The UK’s fifth largest accountancy firm has announced its strategic decision to withdraw from auditing FTSE 350 companies due to the “competitive landscape”

Robert Hannah, COO of the firm, explained that the firm is a market leader and one of the biggest AIM auditors, but said that it only audits a small number of clients in the FTSE 350 and that “it continues to be extremely difficult to penetrate this market in its current form”.


Hannah said that as a result of the current climate, the firm had “taken the strategic decision to move away from tendering for statutory audit work in the FTSE 350”.


The firm stated that it would continue like this until it saw a “shift in the competitive landscape that would level the playing field for competing in this market”.


“We will continue to serve our existing FTSE 350 clients and will focus on delivering and growing our non-audit services for this market, with our primary audit focus being in other growth segments,” Hannah added.

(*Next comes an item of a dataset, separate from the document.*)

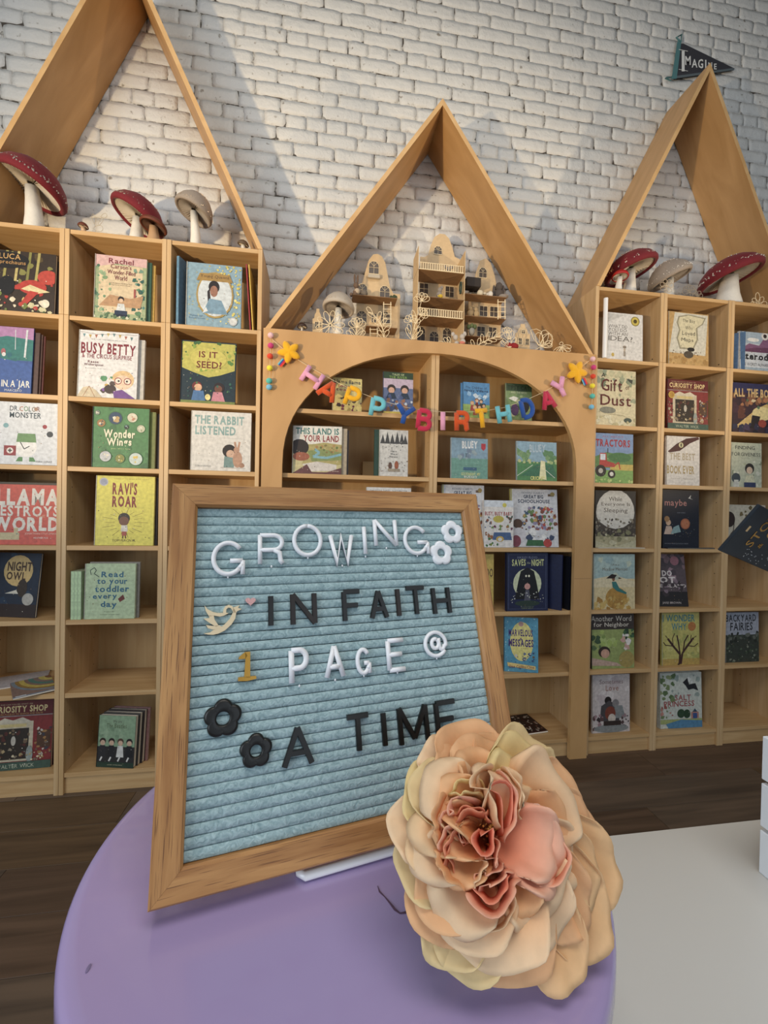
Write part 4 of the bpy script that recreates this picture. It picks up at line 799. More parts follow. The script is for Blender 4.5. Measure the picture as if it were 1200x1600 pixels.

As well as its six FTSE 350 clients, Grant Thornton will carry on auditing companies outside the FTSE 350 and other public interest entities (PIEs).


The firm’s head of audit, Sue Almond, said that the firm is invited regularly to tender for audits and it turns a number of them down. “Your starting point with anything like this is ‘What’s the likelihood at all of any kind of change and what’s the relationship we already have with people?'. If you are in a position, even just on paper, where it doesn’t look like there’s a prospect of success, then we would decline anyway.


“It’s fair to say that we’ve been involved in quite a number of tenders but we don’t feel that we’re getting the success and the output for the amount of time and effort that is going in. You’ve only got to look at the stats to see that these jobs going out for tender are simply moving around the Big Four.”


Grant Thornton has won just two FTSE 350 tenders since the Audit Directive introduced mandatory tendering and rotation of auditors in June 2016. The intention was to introduce more competition into the top end of the audit market but, despite the changes, the Big Four continue to audit 97% of the market.


Although the firm is not giving up auditing PIEs completely, its decision has come at a time when many of the firms registered to audit PIEs are questioning whether it is worth their while to continue. Not only have their margins been squeezed but they generally have to accept unlimited liability and they have to undergo an additional raft of heavy duty monitoring from the Financial Reporting Council (FRC).


Over the 18 months since June 2016, the number of audit firms registered for PIE audits has fallen from around 50 to 34, with more expected to deregister in coming months. And they are not small firms - top 10 firm Smith & Williamson is one of those that have decided to pull out of the market.


All this comes at a time when serious questions are being asked about the dominance of the Big Four in the audit market.


Following the high-profile collapse of construction and services company Carillion at the beginning of the year, FRC chief executive Stephen Haddrill suggested the Big Four be dismantled to enhance competition in the sector.


This view, echoed by Lib Dem leader Sir Vince Cable, was dismissed by ICAEW which called instead for an investigation into the reasons why other audit firms aren’t scaling up to compete with the Big Four.


Commenting on Grant Thornton's decision, Robert Hodgkinson, ICAEW executive director, technical, said that the firm was raising some fresh issues around market structure at the top end of PIE audits.


"Our broader concern is how to address concentration in the PIE market as a whole. It has become clear that the ratio of risk to reward increasingly means that mid-size firms no longer want to take on PIE audits. Changing that is not going to be simple and will involve many factors including liability, fee structures and proportionate regulatory oversight.


“Unless and until we can make the PIE audit market attractive to more firms, it is highly unlikely we will be able to deal with any of the present concerns. But the answer is to make it more appealing to other players, not harder for the ones already there.”


Last month, senior audit figures from Deloitte and KPMG told MPs investigating Carillion that the market for FTSE 100 audits was still highly competitative.